The Playful, Vulnerable, and Magical Child
Made conscious, the vulnerable child can often tell us who can be trusted and who cannot, by her ability to recognize the people who have disowned their vulnerable child and can therefore hurt others, intentionally or unintentionally. In contrast with her ability to end an unrewarding relationship, the integration of the vulnerable child into a relationship can encourage unparalleled intimacy and depth.
The playful child is just what the name implies—playful. She is generally easier to reach than the vulnerable child, because we are more likely to permit play than tears and pain. Stone and Winkelman note that many who are spiritually-identified have access to the playful child but not to the vulnerable child, and tend to confuse the two.

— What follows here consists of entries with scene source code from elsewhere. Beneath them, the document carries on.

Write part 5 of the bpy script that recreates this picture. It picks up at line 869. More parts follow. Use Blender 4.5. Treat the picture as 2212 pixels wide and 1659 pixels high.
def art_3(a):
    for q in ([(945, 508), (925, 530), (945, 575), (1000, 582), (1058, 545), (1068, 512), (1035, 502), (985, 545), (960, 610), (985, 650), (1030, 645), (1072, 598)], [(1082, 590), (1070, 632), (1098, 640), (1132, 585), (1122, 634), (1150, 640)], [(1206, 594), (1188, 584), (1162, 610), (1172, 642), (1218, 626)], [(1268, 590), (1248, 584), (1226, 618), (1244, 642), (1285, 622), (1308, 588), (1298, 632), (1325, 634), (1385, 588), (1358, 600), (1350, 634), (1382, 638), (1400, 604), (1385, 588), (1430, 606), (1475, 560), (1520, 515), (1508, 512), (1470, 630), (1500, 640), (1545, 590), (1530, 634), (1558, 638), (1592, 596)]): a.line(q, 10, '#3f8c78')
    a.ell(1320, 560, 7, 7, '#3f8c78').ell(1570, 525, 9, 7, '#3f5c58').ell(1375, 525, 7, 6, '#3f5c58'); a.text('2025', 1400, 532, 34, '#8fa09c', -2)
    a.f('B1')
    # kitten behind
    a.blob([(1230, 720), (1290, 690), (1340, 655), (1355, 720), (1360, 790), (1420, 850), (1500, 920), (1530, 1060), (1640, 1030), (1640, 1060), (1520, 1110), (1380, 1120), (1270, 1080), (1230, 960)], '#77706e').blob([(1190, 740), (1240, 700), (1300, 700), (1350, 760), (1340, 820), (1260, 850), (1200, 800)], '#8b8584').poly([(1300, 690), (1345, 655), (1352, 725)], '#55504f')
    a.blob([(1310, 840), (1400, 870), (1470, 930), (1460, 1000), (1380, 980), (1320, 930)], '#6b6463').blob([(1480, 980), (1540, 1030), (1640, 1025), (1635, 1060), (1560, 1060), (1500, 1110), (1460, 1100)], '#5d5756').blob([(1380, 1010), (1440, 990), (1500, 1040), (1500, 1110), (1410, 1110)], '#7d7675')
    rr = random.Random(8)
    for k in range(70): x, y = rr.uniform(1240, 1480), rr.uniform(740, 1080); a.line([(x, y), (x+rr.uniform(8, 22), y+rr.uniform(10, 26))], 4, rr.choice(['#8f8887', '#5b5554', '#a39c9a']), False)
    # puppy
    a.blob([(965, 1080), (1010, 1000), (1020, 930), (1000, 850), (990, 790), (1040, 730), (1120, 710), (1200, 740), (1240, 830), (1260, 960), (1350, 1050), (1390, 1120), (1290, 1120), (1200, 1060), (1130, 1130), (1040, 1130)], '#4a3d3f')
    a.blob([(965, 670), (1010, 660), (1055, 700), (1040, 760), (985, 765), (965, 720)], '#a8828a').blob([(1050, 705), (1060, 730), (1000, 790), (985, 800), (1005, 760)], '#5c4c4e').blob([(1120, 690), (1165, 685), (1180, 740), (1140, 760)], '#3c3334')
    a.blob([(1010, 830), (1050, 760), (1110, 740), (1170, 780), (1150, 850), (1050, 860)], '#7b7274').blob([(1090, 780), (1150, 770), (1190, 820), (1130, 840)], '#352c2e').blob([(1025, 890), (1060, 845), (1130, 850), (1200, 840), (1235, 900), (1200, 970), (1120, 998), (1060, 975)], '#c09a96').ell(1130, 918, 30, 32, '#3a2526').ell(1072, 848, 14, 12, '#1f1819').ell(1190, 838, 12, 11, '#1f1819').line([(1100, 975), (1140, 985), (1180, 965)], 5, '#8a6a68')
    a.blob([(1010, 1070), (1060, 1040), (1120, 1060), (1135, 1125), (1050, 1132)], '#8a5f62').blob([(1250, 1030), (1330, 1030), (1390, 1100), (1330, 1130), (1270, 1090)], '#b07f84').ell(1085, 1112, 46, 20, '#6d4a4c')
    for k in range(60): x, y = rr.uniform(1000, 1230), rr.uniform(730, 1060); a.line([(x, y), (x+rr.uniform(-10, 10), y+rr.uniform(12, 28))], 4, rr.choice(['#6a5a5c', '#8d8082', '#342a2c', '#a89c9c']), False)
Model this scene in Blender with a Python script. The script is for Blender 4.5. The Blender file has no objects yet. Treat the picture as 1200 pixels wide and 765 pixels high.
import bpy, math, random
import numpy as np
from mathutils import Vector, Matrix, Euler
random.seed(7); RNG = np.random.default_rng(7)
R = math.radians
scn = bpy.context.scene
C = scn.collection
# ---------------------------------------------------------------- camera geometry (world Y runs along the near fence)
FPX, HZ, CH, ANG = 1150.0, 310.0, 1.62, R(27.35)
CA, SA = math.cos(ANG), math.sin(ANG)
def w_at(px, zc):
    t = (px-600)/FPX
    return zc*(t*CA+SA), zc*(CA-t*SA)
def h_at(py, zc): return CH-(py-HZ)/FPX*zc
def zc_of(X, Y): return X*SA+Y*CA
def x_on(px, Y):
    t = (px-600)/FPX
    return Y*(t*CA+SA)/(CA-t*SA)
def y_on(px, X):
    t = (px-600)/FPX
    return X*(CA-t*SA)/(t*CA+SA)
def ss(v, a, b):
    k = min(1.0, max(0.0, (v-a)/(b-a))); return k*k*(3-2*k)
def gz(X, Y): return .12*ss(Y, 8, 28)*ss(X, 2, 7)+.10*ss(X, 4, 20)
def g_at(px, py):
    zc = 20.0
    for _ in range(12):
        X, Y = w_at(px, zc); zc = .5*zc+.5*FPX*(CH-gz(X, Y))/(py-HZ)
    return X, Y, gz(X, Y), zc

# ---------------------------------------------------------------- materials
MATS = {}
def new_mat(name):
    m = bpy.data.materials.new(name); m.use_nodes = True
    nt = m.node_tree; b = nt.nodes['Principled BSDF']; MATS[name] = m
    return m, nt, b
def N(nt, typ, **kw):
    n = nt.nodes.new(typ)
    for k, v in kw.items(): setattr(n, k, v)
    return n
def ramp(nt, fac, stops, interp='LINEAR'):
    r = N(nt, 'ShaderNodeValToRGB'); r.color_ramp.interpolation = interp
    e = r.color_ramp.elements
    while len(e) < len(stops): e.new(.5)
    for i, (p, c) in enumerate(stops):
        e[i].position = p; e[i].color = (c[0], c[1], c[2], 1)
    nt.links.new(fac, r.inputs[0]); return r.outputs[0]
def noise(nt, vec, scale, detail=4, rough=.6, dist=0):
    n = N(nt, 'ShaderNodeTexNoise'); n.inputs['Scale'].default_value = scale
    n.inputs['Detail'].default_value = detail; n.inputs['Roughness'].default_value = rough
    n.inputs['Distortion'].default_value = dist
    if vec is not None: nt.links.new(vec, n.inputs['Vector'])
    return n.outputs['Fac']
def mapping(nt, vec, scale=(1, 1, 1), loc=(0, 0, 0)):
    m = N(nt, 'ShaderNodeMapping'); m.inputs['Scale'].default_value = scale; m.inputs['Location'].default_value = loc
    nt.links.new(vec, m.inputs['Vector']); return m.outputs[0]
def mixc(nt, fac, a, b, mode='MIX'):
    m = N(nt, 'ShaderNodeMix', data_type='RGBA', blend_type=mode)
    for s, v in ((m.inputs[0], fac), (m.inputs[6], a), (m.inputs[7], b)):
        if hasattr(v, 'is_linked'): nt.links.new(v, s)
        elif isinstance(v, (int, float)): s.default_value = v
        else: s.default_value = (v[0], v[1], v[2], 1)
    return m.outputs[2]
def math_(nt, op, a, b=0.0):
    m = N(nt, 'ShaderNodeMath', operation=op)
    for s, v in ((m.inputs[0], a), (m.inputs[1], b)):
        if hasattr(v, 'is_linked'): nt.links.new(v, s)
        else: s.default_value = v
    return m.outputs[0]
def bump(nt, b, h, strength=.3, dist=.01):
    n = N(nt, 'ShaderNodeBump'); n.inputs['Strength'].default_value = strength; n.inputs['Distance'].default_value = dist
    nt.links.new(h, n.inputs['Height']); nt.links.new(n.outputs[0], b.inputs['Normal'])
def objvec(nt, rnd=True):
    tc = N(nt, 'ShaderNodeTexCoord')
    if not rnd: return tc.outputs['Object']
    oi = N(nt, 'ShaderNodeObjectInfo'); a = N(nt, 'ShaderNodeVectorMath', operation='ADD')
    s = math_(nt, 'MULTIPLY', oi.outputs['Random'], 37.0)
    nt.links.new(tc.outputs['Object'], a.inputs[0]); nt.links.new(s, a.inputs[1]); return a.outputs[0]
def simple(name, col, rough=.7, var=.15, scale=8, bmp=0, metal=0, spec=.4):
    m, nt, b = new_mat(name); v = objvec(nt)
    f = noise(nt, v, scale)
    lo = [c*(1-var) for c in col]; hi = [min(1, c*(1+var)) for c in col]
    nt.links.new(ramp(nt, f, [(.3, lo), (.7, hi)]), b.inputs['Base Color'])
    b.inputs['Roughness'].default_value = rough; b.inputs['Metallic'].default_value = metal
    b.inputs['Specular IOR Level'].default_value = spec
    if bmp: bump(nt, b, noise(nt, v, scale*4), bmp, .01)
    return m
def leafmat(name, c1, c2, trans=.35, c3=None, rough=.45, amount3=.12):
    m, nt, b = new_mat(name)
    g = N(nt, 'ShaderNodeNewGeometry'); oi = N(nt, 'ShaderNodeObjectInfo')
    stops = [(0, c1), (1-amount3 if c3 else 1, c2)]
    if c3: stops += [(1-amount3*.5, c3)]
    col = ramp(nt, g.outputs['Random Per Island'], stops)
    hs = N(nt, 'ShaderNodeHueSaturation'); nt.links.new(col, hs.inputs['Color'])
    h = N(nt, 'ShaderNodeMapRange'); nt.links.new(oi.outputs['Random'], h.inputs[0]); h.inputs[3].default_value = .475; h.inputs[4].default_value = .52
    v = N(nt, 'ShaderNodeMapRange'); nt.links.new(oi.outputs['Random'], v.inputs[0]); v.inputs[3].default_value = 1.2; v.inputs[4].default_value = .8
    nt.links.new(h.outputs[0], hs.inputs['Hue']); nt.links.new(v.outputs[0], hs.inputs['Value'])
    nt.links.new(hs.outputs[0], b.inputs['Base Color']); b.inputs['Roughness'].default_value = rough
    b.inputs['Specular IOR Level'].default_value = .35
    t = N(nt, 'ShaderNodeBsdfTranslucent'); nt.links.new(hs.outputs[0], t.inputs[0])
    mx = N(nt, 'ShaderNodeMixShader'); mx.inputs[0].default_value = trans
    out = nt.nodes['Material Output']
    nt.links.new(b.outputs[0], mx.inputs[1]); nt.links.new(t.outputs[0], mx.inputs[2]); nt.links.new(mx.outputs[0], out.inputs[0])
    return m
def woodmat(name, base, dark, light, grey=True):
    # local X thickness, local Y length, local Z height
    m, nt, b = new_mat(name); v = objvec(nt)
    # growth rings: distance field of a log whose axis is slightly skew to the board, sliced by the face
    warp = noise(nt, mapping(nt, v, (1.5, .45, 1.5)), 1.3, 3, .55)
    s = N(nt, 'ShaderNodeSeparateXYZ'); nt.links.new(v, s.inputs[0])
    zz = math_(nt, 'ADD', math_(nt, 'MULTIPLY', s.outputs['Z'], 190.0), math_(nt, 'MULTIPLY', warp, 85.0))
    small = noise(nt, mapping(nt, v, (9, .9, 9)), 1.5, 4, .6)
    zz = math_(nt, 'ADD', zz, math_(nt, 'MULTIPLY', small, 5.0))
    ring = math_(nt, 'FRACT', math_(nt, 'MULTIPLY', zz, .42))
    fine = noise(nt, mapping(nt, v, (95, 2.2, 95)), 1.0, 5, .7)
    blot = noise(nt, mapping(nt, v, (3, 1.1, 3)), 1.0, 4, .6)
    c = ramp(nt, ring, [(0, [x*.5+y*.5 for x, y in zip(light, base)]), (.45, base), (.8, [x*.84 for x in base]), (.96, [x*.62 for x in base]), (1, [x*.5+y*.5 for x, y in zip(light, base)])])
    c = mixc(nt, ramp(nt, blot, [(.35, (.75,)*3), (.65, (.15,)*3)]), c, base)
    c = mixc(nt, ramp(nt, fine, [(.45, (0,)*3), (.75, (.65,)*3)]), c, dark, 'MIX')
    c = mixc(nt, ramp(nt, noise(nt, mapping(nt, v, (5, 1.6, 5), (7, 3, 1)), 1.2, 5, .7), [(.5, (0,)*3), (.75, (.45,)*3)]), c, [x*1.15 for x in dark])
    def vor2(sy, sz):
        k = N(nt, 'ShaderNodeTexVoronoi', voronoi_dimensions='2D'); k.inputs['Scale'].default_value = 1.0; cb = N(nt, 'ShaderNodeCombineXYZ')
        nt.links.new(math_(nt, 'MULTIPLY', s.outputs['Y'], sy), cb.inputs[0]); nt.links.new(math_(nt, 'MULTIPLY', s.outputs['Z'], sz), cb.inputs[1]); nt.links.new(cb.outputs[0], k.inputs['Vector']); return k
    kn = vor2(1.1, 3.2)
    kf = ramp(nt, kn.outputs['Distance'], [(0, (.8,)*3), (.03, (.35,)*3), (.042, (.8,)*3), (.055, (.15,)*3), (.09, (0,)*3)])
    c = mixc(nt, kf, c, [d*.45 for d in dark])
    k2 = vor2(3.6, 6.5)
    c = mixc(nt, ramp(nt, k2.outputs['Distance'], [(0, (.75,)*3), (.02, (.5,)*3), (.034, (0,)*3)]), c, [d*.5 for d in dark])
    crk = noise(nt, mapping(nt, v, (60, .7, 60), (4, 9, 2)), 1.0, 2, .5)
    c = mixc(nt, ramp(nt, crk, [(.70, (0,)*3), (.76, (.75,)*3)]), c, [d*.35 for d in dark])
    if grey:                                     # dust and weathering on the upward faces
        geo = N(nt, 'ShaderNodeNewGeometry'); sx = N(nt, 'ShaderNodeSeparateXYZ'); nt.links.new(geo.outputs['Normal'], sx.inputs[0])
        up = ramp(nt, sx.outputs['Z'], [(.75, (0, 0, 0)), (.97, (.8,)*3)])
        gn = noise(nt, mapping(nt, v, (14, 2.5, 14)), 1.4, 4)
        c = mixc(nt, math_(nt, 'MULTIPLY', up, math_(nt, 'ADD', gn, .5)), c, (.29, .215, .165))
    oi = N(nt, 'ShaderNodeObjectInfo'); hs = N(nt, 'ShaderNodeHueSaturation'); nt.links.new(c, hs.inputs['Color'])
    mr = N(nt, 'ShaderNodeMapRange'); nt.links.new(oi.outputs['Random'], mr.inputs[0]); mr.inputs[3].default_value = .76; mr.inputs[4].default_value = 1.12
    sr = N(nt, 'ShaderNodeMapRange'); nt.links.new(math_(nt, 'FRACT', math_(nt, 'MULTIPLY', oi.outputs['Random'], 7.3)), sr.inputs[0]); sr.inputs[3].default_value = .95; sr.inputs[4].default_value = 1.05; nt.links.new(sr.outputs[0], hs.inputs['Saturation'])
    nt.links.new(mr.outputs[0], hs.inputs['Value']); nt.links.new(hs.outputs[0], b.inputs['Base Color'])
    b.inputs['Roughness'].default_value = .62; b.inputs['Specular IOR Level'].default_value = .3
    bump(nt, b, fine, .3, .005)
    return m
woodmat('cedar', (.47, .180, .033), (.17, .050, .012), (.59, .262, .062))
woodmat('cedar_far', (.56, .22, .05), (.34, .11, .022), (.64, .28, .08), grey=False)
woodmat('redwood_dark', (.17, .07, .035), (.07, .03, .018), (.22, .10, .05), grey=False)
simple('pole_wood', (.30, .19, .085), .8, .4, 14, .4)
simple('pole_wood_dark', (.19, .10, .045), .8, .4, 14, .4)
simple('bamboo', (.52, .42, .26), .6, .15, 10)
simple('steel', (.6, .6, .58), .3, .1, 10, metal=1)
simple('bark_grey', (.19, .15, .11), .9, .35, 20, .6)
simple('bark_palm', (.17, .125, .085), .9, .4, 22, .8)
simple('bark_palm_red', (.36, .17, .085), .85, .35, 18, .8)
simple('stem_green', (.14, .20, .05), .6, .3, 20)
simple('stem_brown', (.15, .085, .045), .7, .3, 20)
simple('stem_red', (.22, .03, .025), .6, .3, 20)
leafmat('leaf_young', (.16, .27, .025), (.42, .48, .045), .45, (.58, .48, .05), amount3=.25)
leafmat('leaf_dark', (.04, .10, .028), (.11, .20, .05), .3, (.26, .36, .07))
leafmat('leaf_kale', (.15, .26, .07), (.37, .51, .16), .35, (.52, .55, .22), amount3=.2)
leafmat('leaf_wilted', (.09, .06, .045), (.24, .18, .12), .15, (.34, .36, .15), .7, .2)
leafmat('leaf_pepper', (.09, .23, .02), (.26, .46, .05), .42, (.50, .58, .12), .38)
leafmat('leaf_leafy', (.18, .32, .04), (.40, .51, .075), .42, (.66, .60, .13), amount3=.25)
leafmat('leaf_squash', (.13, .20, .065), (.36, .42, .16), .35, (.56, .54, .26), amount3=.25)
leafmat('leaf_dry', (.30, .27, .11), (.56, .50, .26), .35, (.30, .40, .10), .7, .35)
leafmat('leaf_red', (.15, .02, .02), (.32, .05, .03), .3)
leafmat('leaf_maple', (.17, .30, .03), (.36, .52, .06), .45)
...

The magical child is the child of imagination and fantasy. She is, in part, the source of visions. She is usually shy.
We can reconnect with our inner child and begin re-parenting ourselves through visualizations, imaging our inner child and sending her whatever it is she needs. By viewing old experiences (through visualization processes, etc.), mourning them, and releasing them, we can replace them with what we wanted—how we wish it had been. Re-viewing the old is not re-living the original pain but acknowledging it and transforming it. The focus is not on how or why, but on the beliefs we took on at that time and how they continue to affect us. Journal writing can be another means of dialoging with the verbal inner child.
Healing requires the forgiveness of our parents, siblings, schools, or others, for what they did, or did not, do. Forgiveness does not condone or excuse, but releases otherwise locked-up energy patterns. Blame does not heal. We blame as long as we perceive ourselves as victims and see power residing outside of ourselves. To heal our inner child, we need to accept that we have the power to heal ourselves.
Because our wounding occurs in relation to significant others in our early lives, healing also requires our finding others with whom we can feel really safe, with whom our vulnerable child can emerge, with whom we can get to the heart of the wounding, and with their acceptance and love, reclaim our worth. We are wounded in the context of relationship and ultimately must be healed in the context of relationship.